We will score for two categories: 1) controlled stunts (Task A, B, or C), and 2) open loop, repeatable stunts.
Parts Required
One fully assembled car, with a SparkFun RedBoard Artemis Nano, ToF sensors, and an IMU.
Lab Procedure
Controlled Stunts
All of these stunts must be performed on the tracks setup in the lab (or hallway outside of the lab). We have set up crash pads which should help prevent excessive damage when vehicles go rogue. We will need video evidence that your stunt works (or worked at least once); and graphs showing the sensor data, KF output, and motor values. Feel free to upload bloopers!
Task A: Don’t Hit the Wall!
Your robot must start at the designated line (<4m from the wall), drive fast forward, and upon reaching the sticky matt with a center located 0.5m from the wall, perform a flip, and drive back in the direction from which it came.
- Your stunt will be considered successful if you manage to do a flip. The score will depend on how quickly (if at all) you make it back past the initial starting line.
- Note that if you don’t feel comfortable tuning your PID controller from Lab 6 to work at high speeds, you are welcome to do a bang-bang control (i.e. simply drive fast at a fixed speed towards the wall, and flip when needed).
- The TOF sensors are not all calibrated equally well; manually tuning the distance to the wall for which your robot initiates the flip is fine.
- The Kalman Filter is what will help you estimate the distance to the wall, in spite of the slow sensor readings. When you have new sensor readings, run both the prediction and the update step. When you don’t have new sensor readings, run only the prediction step (i.e. compute your estimated distance based only on the motor inputs and your dynamics model). Remember to adjust your discrete A and B matrices to the new sample rate and your input to the new PWM values.
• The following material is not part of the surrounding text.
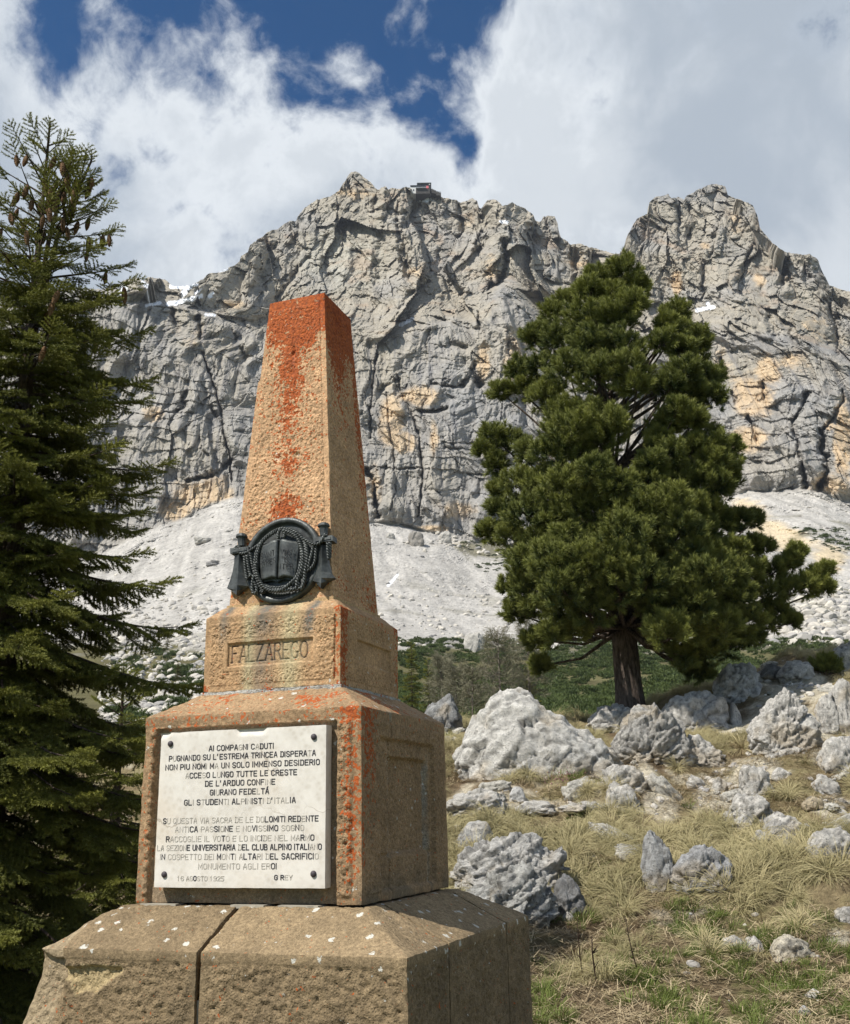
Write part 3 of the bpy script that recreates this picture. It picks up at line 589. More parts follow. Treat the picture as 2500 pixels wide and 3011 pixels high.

- If you never got the Kalman Filter working well, you can try doing this lab either by extrapolating TOF data forward, or simply guestimating a good distance value at which to estimate your turn.
Task B: Drift Much?
Your robot must start at the designated line (<4m from the wall), drive fast forward, and initiate a 180 degree turn with drift such that before it starts driving backward, it reaches a distance 0.6m from the wall (marked by a line on the floor).
- Your stunt will be considered successful if you manage to touch the line and make it back past the initial starting point. The score will depend on how quickly you make it back.
- The TOF sensors are not all calibrated equally well; manually tuning the distance to the wall for which your robot initiates the turn is fine.
- The Kalman Filter is what will help you estimate the distance to the wall, in spite of the slow sensor readings. When you have new sensor readings, run both the prediction and the update step. When you don’t have new sensor readings, run only the prediction step (i.e. update your estimated distance based only on the motor inputs and your dynamics model). Remember to adjust your discrete A and B matrices to the new sample rate and your input to the new PWM values.
- If you never got the Kalman Filter working well, you can try doing this lab either by extrapolating TOF data forward, or simply guestimating a good distance value at which to estimate your turn.
Task C: Thread the Needle!
Omitted since, sadly, noone took on this task.
Open Loop, Repeatable Stunts
Come up with your own exciting stunt! The only requirement is that you have video evidence for it being repeatable (3 times!) and that you share the control sequence on your page.
This will count for up to 3 out of 10 credits in the lab. Every student and TA in class will be given 10 votes to distribute among their peers, and credits will be assigned proportional to the number of votes you receive.
During the voting process, everyone will be given one extra vote to give to the best blooper video. The three highest scores will be given 1 extra credit!
Write-up
To demonstrate that you’ve successfully completed the lab, please upload a brief lab report (<800 words), with code snippets (not included in the word count), photos, graphs, and/or videos documenting that everything worked and what you did to make it happen.